Among the many political and economic issues on the agenda for China’s national legislators and political advisers, US political scientist Jon Taylor considers rural revitalization to be one of the most important issues to be addressed at this year’s two sessions.

“President Xi (Jinping) talked about three tough battles — preventing financial risk, reducing poverty and tackling pollution,” said Taylor, a professor at the University of St. Thomas in Houston, Texas, United States. “When you think about where China has come from in the last 40 years, the anti-poverty battle has been mostly won but not completely.”

In his travels over the years, Taylor has witnessed China’s progress. When Deng Xiaoping visited Houston in 1979, China’s GDP was equivalent to that of a small country’s — about the size of Portugal’s.

“Today, China is literally not the same country,” he said. “It has been transformed as a result of smart, stable and prudent policies of economic growth.”

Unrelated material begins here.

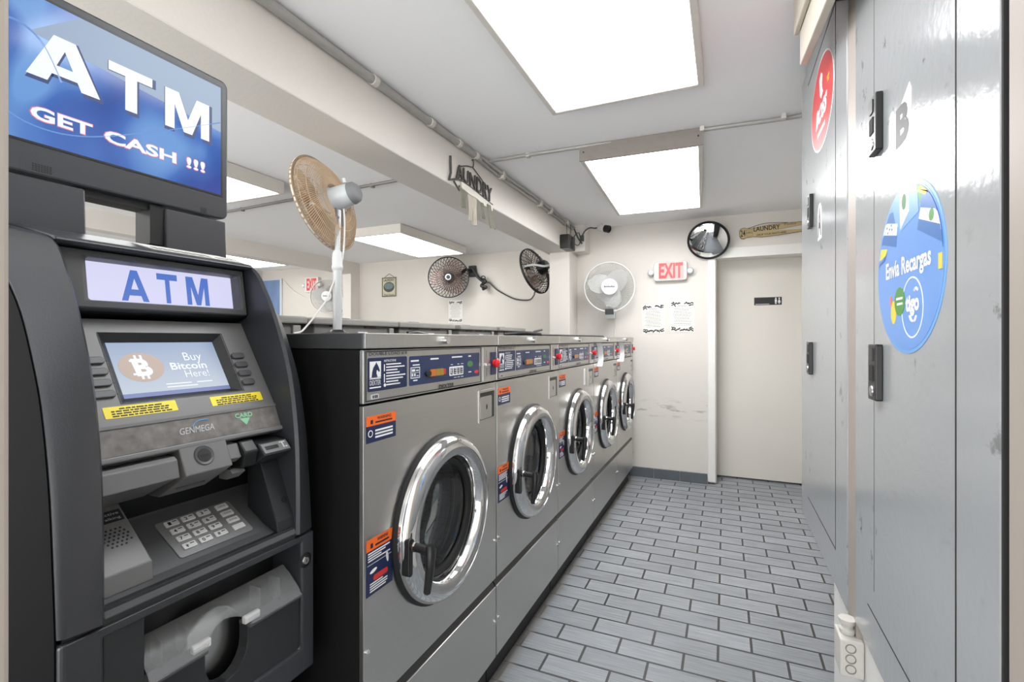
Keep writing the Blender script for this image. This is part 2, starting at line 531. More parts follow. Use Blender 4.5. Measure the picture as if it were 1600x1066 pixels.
# ---------------------------------------------------------------- mesh helpers
class G:
    """collects geometry in a local frame (u, v, n) and links it as one mesh object"""

    def __init__(self, frame=None):
        self.v, self.f = [], []
        self.M = frame or Matrix.Identity(4)

    def add(self, vs, fs):
        o = len(self.v)
        self.v += [self.M @ Vector(p) for p in vs]
        self.f += [tuple(i + o for i in f) for f in fs]
        return self

    def box(self, x0, x1, y0, y1, z0, z1):
        vs = [(x0, y0, z0), (x1, y0, z0), (x1, y1, z0), (x0, y1, z0), (x0, y0, z1), (x1, y0, z1), (x1, y1, z1), (x0, y1, z1)]
        return self.add(vs, [(0, 3, 2, 1), (4, 5, 6, 7), (0, 1, 5, 4), (1, 2, 6, 5), (2, 3, 7, 6), (3, 0, 4, 7)])

    def prism(self, poly, n0, n1):
        k = len(poly)
        vs = [(p[0], p[1], n0) for p in poly] + [(p[0], p[1], n1) for p in poly]
        fs = [tuple(reversed(range(k))), tuple(range(k, 2 * k))]
        for i in range(k):
            j = (i + 1) % k
            fs.append((i, j, k + j, k + i))
        return self.add(vs, fs)

    def tube(self, pts, r, n=8, closed=False, caps=True):
        pts = [Vector(p) for p in pts]
        k = len(pts)
        rs = r if isinstance(r, (list, tuple)) else [r] * k
        vs, fs = [], []
        up = None
        for i, p in enumerate(pts):
            if closed:
                t = pts[(i + 1) % k] - pts[i - 1]
            else:
                t = pts[min(i + 1, k - 1)] - pts[max(i - 1, 0)]
            t.normalize()
            if up is None:
                a = Vector((0, 0, 1)) if abs(t.z) < 0.9 else Vector((1, 0, 0))
                up = a - t * a.dot(t)
            else:
                up = up - t * up.dot(t)
            up.normalize()
            w = t.cross(up)
            for j in range(n):
                an = 2 * PI * j / n
                vs.append(p + (up * math.cos(an) + w * math.sin(an)) * rs[i])
        for i in range(k if closed else k - 1):
            i2 = (i + 1) % k
            for j in range(n):
                j2 = (j + 1) % n
                fs.append((i * n + j, i * n + j2, i2 * n + j2, i2 * n + j))
        if caps and not closed:
            fs.append(tuple(reversed(range(n))))
            fs.append(tuple(range((k - 1) * n, k * n)))
        return self.add(vs, fs)

    def lathe(self, prof, n=48, centre=(0, 0, 0), closed=False, a0=0.0):
        """profile of (radius, height along n) turned about the n axis"""
        vs, fs = [], []
        k = len(prof)
        for (r, h) in prof:
            for j in range(n):
                a = a0 + 2 * PI * j / n
                vs.append((centre[0] + r * math.cos(a), centre[1] + r * math.sin(a), centre[2] + h))
        for i in range(k if closed else k - 1):
            i2 = (i + 1) % k
            for j in range(n):
                j2 = (j + 1) % n
                fs.append((i * n + j, i * n + j2, i2 * n + j2, i2 * n + j))
        if not closed:
            if prof[0][0] > 1e-6:
                fs.append(tuple(reversed(range(n))))
            if prof[-1][0] > 1e-6:
                fs.append(tuple(range((k - 1) * n, k * n)))
        return self.add(vs, fs)

    def ring(self, prof, n=48, centre=(0, 0, 0)):
        return self.lathe(prof, n, centre, closed=True)

    def cyl(self, centre, r, h0, h1, n=24):
        return self.lathe([(r, h0), (r, h1)], n, centre)

    def ellipse(self, cx, cy, a, b, n0, n1, n=40, rot=0.0):
        p = []
        for i in range(n):
            t = 2 * PI * i / n
            x, y = a * math.cos(t), b * math.sin(t)
            p.append((cx + x * math.cos(rot) - y * math.sin(rot), cy + x * math.sin(rot) + y * math.cos(rot)))
        return self.prism(p, n0, n1)

    def rrect(self, x0, x1, y0, y1, r, n0, n1, k=5):
        p = []
        for (cx, cy, a) in ((x1 - r, y1 - r, 0), (x0 + r, y1 - r, PI / 2), (x0 + r, y0 + r, PI), (x1 - r, y0 + r, 1.5 * PI)):
            for i in range(k + 1):
                t = a + PI / 2 * i / k
                p.append((cx + r * math.cos(t), cy + r * math.sin(t)))
        return self.prism(p, n0, n1)

    def frame_rect(self, o, i, n0, n1):
        """rectangular border: outer (x0,x1,y0,y1), inner the same"""
        ov = [(o[0], o[2]), (o[1], o[2]), (o[1], o[3]), (o[0], o[3])]
        iv = [(i[0], i[2]), (i[1], i[2]), (i[1], i[3]), (i[0], i[3])]
        vs = [(x, y, n0) for x, y in ov] + [(x, y, n0) for x, y in iv] + [(x, y, n1) for x, y in ov] + [(x, y, n1) for x, y in iv]
        fs = []
        for a in range(4):
            b = (a + 1) % 4
            fs += [(a, a + 4, b + 4, b), (a + 8, b + 8, b + 12, a + 12), (a, b, b + 8, a + 8), (a + 4, a + 12, b + 12, b + 4)]
        return self.add(vs, fs)

    def quad_frame(self, oq, iq, n0o, n0i):
        """bevelled border between two quads (4 points each) at heights n0o and n0i"""
        vs = [(x, y, n0o) for x, y in oq] + [(x, y, n0i) for x, y in iq]
        return self.add(vs, [(a, (a + 1) % 4, (a + 1) % 4 + 4, a + 4) for a in range(4)])

    def hole_plate(self, x0, x1, y0, y1, cx, cy, r, n0, n1, n=64):
        angs = [2 * PI * i / n for i in range(n)]
        for (px, py) in ((x0, y0), (x1, y0), (x1, y1), (x0, y1)):
            angs.append(math.atan2(py - cy, px - cx) % (2 * PI))
        angs = sorted(set(round(a, 6) for a in angs))
        k = len(angs)
        ins, outs = [], []
        for a in angs:
            c, s = math.cos(a), math.sin(a)
            t = 1e9
            if c > 1e-9: t = min(t, (x1 - cx) / c)
            if c < -1e-9: t = min(t, (x0 - cx) / c)
            if s > 1e-9: t = min(t, (y1 - cy) / s)
            if s < -1e-9: t = min(t, (y0 - cy) / s)
            ins.append((cx + r * c, cy + r * s))
            outs.append((cx + t * c, cy + t * s))
        vs = [(x, y, n1) for x, y in ins] + [(x, y, n1) for x, y in outs] + [(x, y, n0) for x, y in ins] + [(x, y, n0) for x, y in outs]
        fs = []
        for i in range(k):
            j = (i + 1) % k
            fs += [(i, j, k + j, k + i), (2 * k + i, 3 * k + i, 3 * k + j, 2 * k + j), (i, 2 * k + i, 2 * k + j, j), (k + i, k + j, 3 * k + j, 3 * k + i)]
        return self.add(vs, fs)

    def build(self, name, material, parent=None, bevel=0.0, smooth=False, origin=None, seg=2):
        me = bpy.data.meshes.new(name)
        base = Vector(origin) if origin is not None else None
        if base is None and parent is not None:
            base = Vector(parent['_o']) if '_o' in parent else Vector((0, 0, 0))
        if base is None:
            base = Vector((0, 0, 0))
        me.from_pydata([p - base for p in self.v], [], self.f)
        bm = bmesh.new()
        bm.from_mesh(me)
        bmesh.ops.recalc_face_normals(bm, faces=bm.faces)
        bm.to_mesh(me)
        bm.free()
        if smooth:
            for p in me.polygons:
                p.use_smooth = True
            me.set_sharp_from_angle(angle=math.radians(smooth if smooth is not True else 40))
        o = bpy.data.objects.new(name, me)
        me.materials.append(material if not isinstance(material, str) else M[material])
        COL.objects.link(o)
        if parent is not None:
            o.parent = parent
            if '_o' in parent:
                o['_o'] = parent['_o']
        elif origin is not None:
            o.location = base
            o['_o'] = tuple(base)
        if bevel:
            b = o.modifiers.new('bevel', 'BEVEL')
            b.width = bevel
            b.segments = seg
            b.limit_method = 'ANGLE'
            b.angle_limit = math.radians(40)
            b.harden_normals = False
        return o


def thing(name, label, cat, loc, group=None):
    o = bpy.data.objects.new(name, None)
    o.empty_display_size = 0.05
    o.location = loc
    COL.objects.link(o)
    o['label'] = label
    o['category'] = cat
    o['_o'] = tuple(loc)
    if group:
        o['group'] = group
    return o


def tag(o, label, cat, group=None):
    o['label'] = label
    o['category'] = cat
    if group:
        o['group'] = group
    return o


def struct(o):
    o['kind'] = 'structure'
    return o


def frame(o, u, v, n):
    m = Matrix.Identity(4)
    for i in range(3):
        m[i][0], m[i][1], m[i][2], m[i][3] = u[i], v[i], n[i], o[i]
    return m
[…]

While some people view China’s lower GDP growth target of 6 to 6.5 percent for this year as a negative, Taylor said it actually means that China is a much more developed economy.

“The US would kill for such a growth rate,” he said. “It says something about the maturity of China’s economy-about the rise of urbanization in particular.”

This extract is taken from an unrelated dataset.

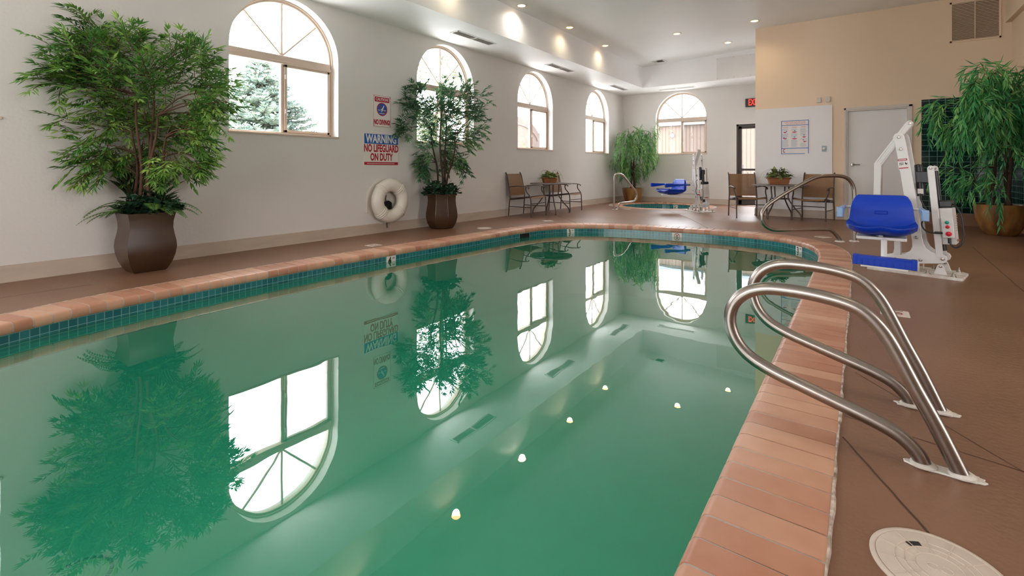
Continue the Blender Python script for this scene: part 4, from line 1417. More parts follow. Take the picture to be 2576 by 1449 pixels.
# ------------------------------------------------------------------ sling chairs
def make_chair():
    t = thing('patio_chair', (0, 0, 0), 'x', 'chair', group='tan sling patio chairs')
    w = .262
    for s in (-1, 1):
        b = MB()
        b.tube(crom([(s * w, .275, .012), (s * w, .262, .20), (s * (w - .004), .245, .385), (s * (w - .008), .255, .50), (s * (w - .012), .285, .66), (s * (w - .015), .318, .80), (s * (w - .016), .345, .862), (s * (w - .016), .360, .868)], 5), .0125, 8)
        b.build('back_leg', M['chair_metal'], t, smooth=60)
        b = MB()
        b.tube(crom([(s * (w + .006), -.275, .012), (s * (w + .006), -.268, .20), (s * (w + .006), -.262, .35), (s * (w + .008), -.235, .425), (s * (w + .016), -.17, .50), (s * (w + .024), -.155, .56), (s * (w + .027), -.165, .592)], 5), .0125, 8)
        b.build('front_leg', M['chair_metal'], t, smooth=60)
        b = MB()
        b.tube(crom([(s * (w - .006), .268, .585), (s * (w + .012), .15, .602), (s * (w + .026), .0, .612), (s * (w + .030), -.12, .606), (s * (w + .028), -.20, .596), (s * (w + .026), -.232, .578), (s * (w + .026), -.222, .566)], 5), .014, 8, flat=.65)
        b.build('armrest', M['chair_metal'], t, smooth=60)
        b = MB(); b.tube([(s * w, .262, .20), (s * w, -.268, .20)], .008, 6)
        b.tube(crom([(s * (w - .012), .25, .36), (s * (w - .012), .10, .372), (s * (w - .012), -.12, .398), (s * (w - .012), -.235, .408), (s * (w - .012), -.262, .392)], 4), .011, 8)
        b.build('side_rail', M['chair_metal'], t, smooth=60)
    b = MB(); b.tube([(-w, -.266, .27), (w, -.266, .27)], .009, 6); b.tube([(-w, .252, .335), (w, .252, .335)], .010, 6); b.tube([(-w + .01, .05, .362), (w - .01, .05, .362)], .008, 6)
    b.build('stretcher', M['chair_metal'], t, smooth=60)

    def sling(path, thick=.004, hw=.245):
        b = MB(); vs = []
        n = len(path)
        for (y, z) in path:
            for k in range(7):
                x = -hw + 2 * hw * k / 6
                sag = .012 * (1 - (x / hw) ** 2)
                vs.append((x, y, z, sag))
        return vs, n
    seat_p = [(.225, .372), (.15, .368), (.06, .372), (-.06, .388), (-.16, .402), (-.23, .410), (-.262, .400), (-.270, .385)]
    vs, n = sling(seat_p)
    b = MB()
    top = [(x, y, z - sg) for x, y, z, sg in vs]; bot = [(x, y, z - sg - .005) for x, y, z, sg in vs]
    fs = [(i * 7 + k, i * 7 + k + 1, (i + 1) * 7 + k + 1, (i + 1) * 7 + k) for i in range(n - 1) for k in range(6)]
    b.add(top + bot, fs + [tuple(7 * n + q for q in reversed(f)) for f in fs])
    b.build('seat', M['sling'], t, smooth=60)
    back_p = [(.238, .415), (.246, .50), (.268, .62), (.292, .72), (.318, .80), (.338, .848)]
    vs, n = sling(back_p)
    b = MB()
    top = [(x, y + sg, z) for x, y, z, sg in vs]; bot = [(x, y + sg + .005, z) for x, y, z, sg in vs]
    fs = [(i * 7 + k, i * 7 + k + 1, (i + 1) * 7 + k + 1, (i + 1) * 7 + k) for i in range(n - 1) for k in range(6)]
    b.add(top + bot, fs + [tuple(7 * n + q for q in reversed(f)) for f in fs])
    b.build('backrest', M['sling'], t, smooth=60)
    return t


ch0 = make_chair()
for i, (x, y, a, l) in enumerate([(-5.40, 7.95, 90, 'tan sling patio chair against the left wall, nearer one beside the wall table'),
                                  (-5.38, 9.44, 90, 'tan sling patio chair against the left wall, farther one behind the wall table'),
                                  (-1.78, 10.20, 27, 'tan sling patio chair in front of the glazed exit door'),
                                  (-.70, 10.38, -12, 'tan sling patio chair at the edge of the wall panel, beside the poster table')]):
    o = ch0 if i == 0 else copy_tree(ch0)
    o.location = (x, y, 0); o.rotation_euler.z = math.radians(a); o['label'] = l


def make_table(x, y, r, h, label, rot):
    t = thing('patio_table', (x, y, 0), label, 'table', rz=math.radians(rot), group='round metal patio tables')
    b = MB(); b.lathe([(0, h - .010), (r - .02, h - .010), (r - .012, h - .022), (r - .003, h - .020), (r, h - .008), (r - .004, h), (r - .02, h + .002), (r - .03, h), (0, h)], 56)
    b.build('table_top', M['table_top'], t, smooth=50)
    for k in range(4):
        a = math.radians(45 + 90 * k); c, s = math.cos(a), math.sin(a)
        b = MB()
        b.tube(crom([(.17 * c, .17 * s, h - .012), (.165 * c, .165 * s, .52), (.155 * c, .155 * s, .41), (.19 * c, .19 * s, .34), (.28 * c, .28 * s, .22), (.365 * c, .365 * s, .13), (.392 * c, .392 * s, .075), (.395 * c, .395 * s, .008)], 5), .0125, 8)
        b.build('leg', M['chair_metal'], t, smooth=60)
    b = MB(); b.tube([(.16 * math.cos(2 * math.pi * i / 28), .16 * math.sin(2 * math.pi * i / 28), .385) for i in range(28)], .008, 6, closed=True)
    b.build('leg_ring', M['chair_metal'], t, smooth=60)
    b = MB(); b.tube([(r * .6 * math.cos(2 * math.pi * i / 28), r * .6 * math.sin(2 * math.pi * i / 28), h - .018) for i in range(28)], .009, 6, closed=True)
    b.build('support_ring', M['chair_metal'], t, smooth=60)
    return t


make_table(-5.30, 8.70, .45, .650, 'round dark metal patio table at the left wall between two chairs', 0)
make_table(-1.235, 10.33, .48, .650, 'round dark metal patio table under the first aid poster', 22)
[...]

One of the developments representing China’s progress is its high-speed rail system.

“High-speed rail has a profound impact not only economically, but socially, politically and geographically,” Taylor said. “It didn’t exist 20 years ago … Today, the high-speed rail system is not only very noteworthy, but it also says something about the rise of urbanization, the rise of the middle class, the need to connect the middle class to its transportation needs, employment needs and vacation needs.”

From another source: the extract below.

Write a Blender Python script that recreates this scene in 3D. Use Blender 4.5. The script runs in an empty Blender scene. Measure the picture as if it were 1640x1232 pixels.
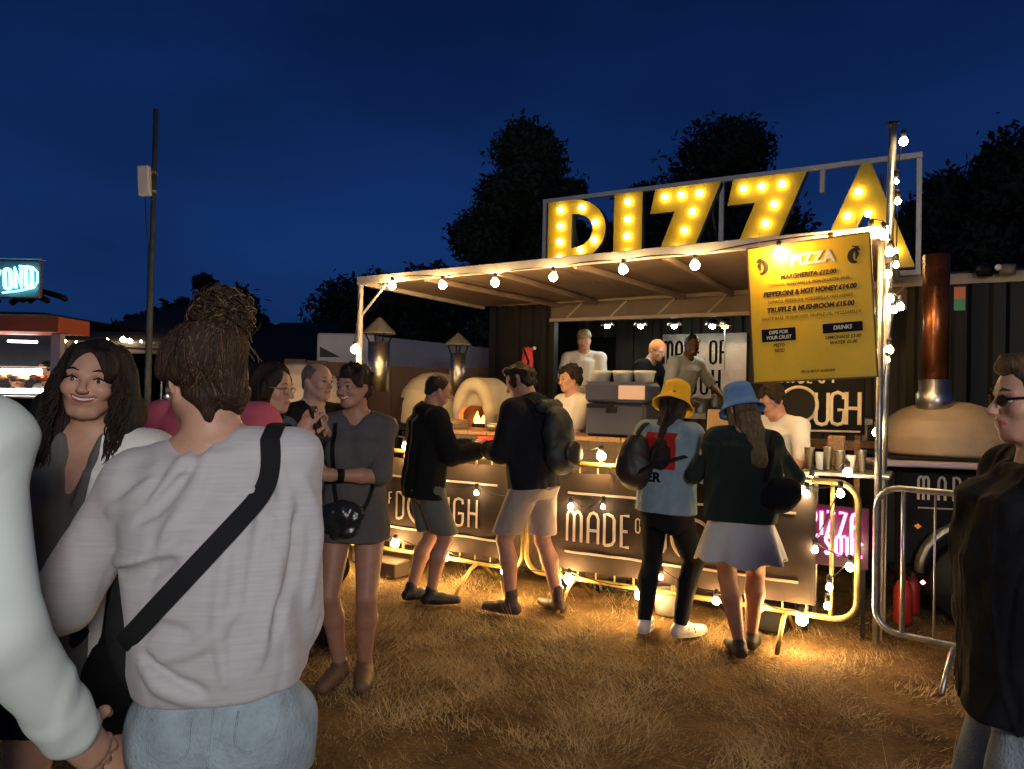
import bpy, math, random
import numpy as np
from mathutils import Matrix, Vector

# ------------------------------------------------------------------ camera, sky, light, exposure
sc = bpy.context.scene
COL = sc.collection
FPX, CAMH, PITCH, ROLL = 1180.0, 1.58, math.radians(0.68), math.radians(1.15)
cam_d = bpy.data.cameras.new('camera'); cam = bpy.data.objects.new('camera', cam_d); COL.objects.link(cam)
cam_d.sensor_fit = 'HORIZONTAL'; cam_d.sensor_width = 36.0; cam_d.lens = 36.0*FPX/1640.0
cam_d.clip_start = 0.05; cam_d.clip_end = 2000
CR = (Matrix.Rotation(math.pi/2+PITCH, 3, 'X') @ Matrix.Rotation(ROLL, 3, 'Z'))
cam.matrix_world = Matrix.Translation((0, 0, CAMH)) @ CR.to_4x4()
sc.camera = cam

world = bpy.data.worlds.new('World'); sc.world = world; world.use_nodes = True
wn = world.node_tree; wn.nodes.clear()
def N(t, ty, **k):
    n = t.nodes.new(ty)
    for a, b in k.items():
        if hasattr(n, a): setattr(n, a, b)
        else: n.inputs[a].default_value = b
    return n
w_out = N(wn, 'ShaderNodeOutputWorld'); w_bg = N(wn, 'ShaderNodeBackground')
sky = N(wn, 'ShaderNodeTexSky', sky_type='NISHITA', sun_disc=False, sun_elevation=math.radians(-3.0), sun_rotation=math.radians(200))
tc = N(wn, 'ShaderNodeTexCoord'); sx = N(wn, 'ShaderNodeSeparateXYZ')
ramp = N(wn, 'ShaderNodeValToRGB'); cr = ramp.color_ramp
cr.elements[0].position = 0.0; cr.elements[0].color = (0.0058, 0.0265, 0.105, 1)
cr.elements[1].position = 0.62; cr.elements[1].color = (0.0019, 0.0085, 0.042, 1)
e = cr.elements.new(0.2); e.color = (0.0044, 0.0220, 0.098, 1)
e = cr.elements.new(0.38); e.color = (0.0030, 0.0145, 0.072, 1)
cn = N(wn, 'ShaderNodeTexNoise'); cn.inputs['Scale'].default_value = 1.7; cn.inputs['Detail'].default_value = 4
mp = N(wn, 'ShaderNodeMapping'); mp.inputs['Scale'].default_value = (1, 1, 3)
cm = N(wn, 'ShaderNodeMapRange'); cm.inputs['From Min'].default_value = .3; cm.inputs['From Max'].default_value = .7
cm.inputs['To Min'].default_value = .62; cm.inputs['To Max'].default_value = 1.34
mul = N(wn, 'ShaderNodeVectorMath', operation='MULTIPLY'); add = N(wn, 'ShaderNodeVectorMath', operation='ADD')
sks = N(wn, 'ShaderNodeVectorMath', operation='SCALE'); sks.inputs['Scale'].default_value = 0.002
L = wn.links.new
L(tc.outputs['Generated'], sx.inputs[0]); L(sx.outputs['Z'], ramp.inputs[0])
L(tc.outputs['Generated'], mp.inputs[0]); L(mp.outputs[0], cn.inputs['Vector']); L(cn.outputs[0], cm.inputs[0])
L(ramp.outputs[0], mul.inputs[0]); L(cm.outputs[0], mul.inputs[1])
L(sky.outputs[0], sks.inputs[0]); L(mul.outputs[0], add.inputs[0]); L(sks.outputs[0], add.inputs[1])
L(add.outputs[0], w_bg.inputs[0]); w_bg.inputs[1].default_value = 1.0
L(w_bg.outputs[0], w_out.inputs[0])

sun_d = bpy.data.lights.new('sun', 'SUN'); sun_d.energy = 0.03; sun_d.angle = math.radians(12); sun_d.color = (.75, .85, 1)
sun = bpy.data.objects.new('sun', sun_d); COL.objects.link(sun); sun.rotation_euler = (math.radians(62), 0, math.radians(-20))

sc.view_settings.view_transform = 'Standard'; sc.view_settings.look = 'None'
sc.view_settings.exposure = 0.0; sc.view_settings.gamma = 1.0; sc.view_settings.use_curve_mapping = False
sc.cycles.use_denoising = True; sc.cycles.max_bounces = 6; sc.cycles.diffuse_bounces = 3
sc.cycles.glossy_bounces = 3; sc.cycles.transparent_max_bounces = 8; sc.cycles.sample_clamp_indirect = 4.0
sc.cycles.caustics_reflective = False; sc.cycles.caustics_refractive = False

# ------------------------------------------------------------------ small maths
def V(*a): return np.array(a, float)
def rx(a): c, s = math.cos(a), math.sin(a); return np.array([[1,0,0],[0,c,-s],[0,s,c]])
def ry(a): c, s = math.cos(a), math.sin(a); return np.array([[c,0,s],[0,1,0],[-s,0,c]])
def rz(a): c, s = math.cos(a), math.sin(a); return np.array([[c,-s,0],[s,c,0],[0,0,1]])
def unit(v): return v/(np.linalg.norm(v)+1e-12)
R_ = math.radians
CRn = np.array(CR)
def ray(px, py):
    d = CRn @ V((px-820)/FPX, -(py-616)/FPX, -1); return d/d[1]
def at(px, py, Y):                       # the point of depth Y seen at a pixel of the photograph
    r = ray(px, py); return V(0, 0, CAMH)+r*Y
U = unit(V(-.8688, .4952, 0)); NN = unit(V(.4952, .8688, 0)); UR = -U   # along the stall front, and into the stall
def on(px, py, d):                       # the point on the stall plane at distance d
    r = ray(px, py); Y = d/(r@NN); return V(0, 0, CAMH)+r*Y
def SP(s, d, z): return UR*s+NN*d+V(0, 0, z)          # stall coordinates: s to the right, d inwards, z up
def S_of(p): return float(p@UR)
def sz(px, py, d): p = on(px, py, d); return S_of(p), float(p[2])
STALL_ROT = math.atan2(UR[1], UR[0])

# ------------------------------------------------------------------ meshes
def mk(name, verts, faces, mats, parent=None, smooth=False, mi=None, loc=None):
    me = bpy.data.meshes.new(name)
    me.from_pydata([tuple(map(float, v)) for v in verts], [], [tuple(map(int, f)) for f in faces])
    return _fin(name, me, mats, parent, smooth, mi, loc)
def mk_np(name, verts, quads, mats, parent=None, smooth=True, mi=None, loc=None):
    me = bpy.data.meshes.new(name)
    n = len(quads); k = quads.shape[1] if n else 4
    me.vertices.add(len(verts)); me.vertices.foreach_set('co', np.ascontiguousarray(verts, np.float32).ravel())
    me.loops.add(n*k); me.loops.foreach_set('vertex_index', np.ascontiguousarray(quads, np.int32).ravel())
    me.polygons.add(n); me.polygons.foreach_set('loop_start', np.arange(0, n*k, k, dtype=np.int32))
    me.update(calc_edges=True)
    return _fin(name, me, mats, parent, smooth, mi, loc)
def _fin(name, me, mats, parent, smooth, mi, loc):
    for m in (mats if isinstance(mats, (list, tuple)) else [mats]): me.materials.append(m)
    if smooth: me.polygons.foreach_set('use_smooth', np.ones(len(me.polygons), bool))
    if mi is not None: me.polygons.foreach_set('material_index', np.asarray(mi, np.int32))
    me.validate(); me.update()
    o = bpy.data.objects.new(name, me); COL.objects.link(o)
    if parent is not None: o.parent = parent
    if loc is not None: o.location = tuple(map(float, loc))
    return o
def thing(name, label, cat, loc=(0, 0, 0), rot=0.0, group=None):
    o = bpy.data.objects.new(name, None); COL.objects.link(o); o.empty_display_size = .1
    o.location = tuple(map(float, loc)); o.rotation_euler = (0, 0, rot)
    return tag(o, label, cat, group)
def tag(o, label, cat, group=None):
    o['label'] = label; o['category'] = cat
    if group: o['group'] = group
    return o
def kind(o, k, label=None):
    o['kind'] = k
    if label: o['label'] = label
    return o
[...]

The economic reform of the last 40 years has seen hundreds of millions of people lifted out of poverty, and Taylor said China is taking care of the small remaining portion of the population living in extreme poverty.

“Rural revitalization and income inequality are real concerns,” he said. “There are people living in the countryside who have desperate needs, hence the need for rural revitalization and expanding urbanization.”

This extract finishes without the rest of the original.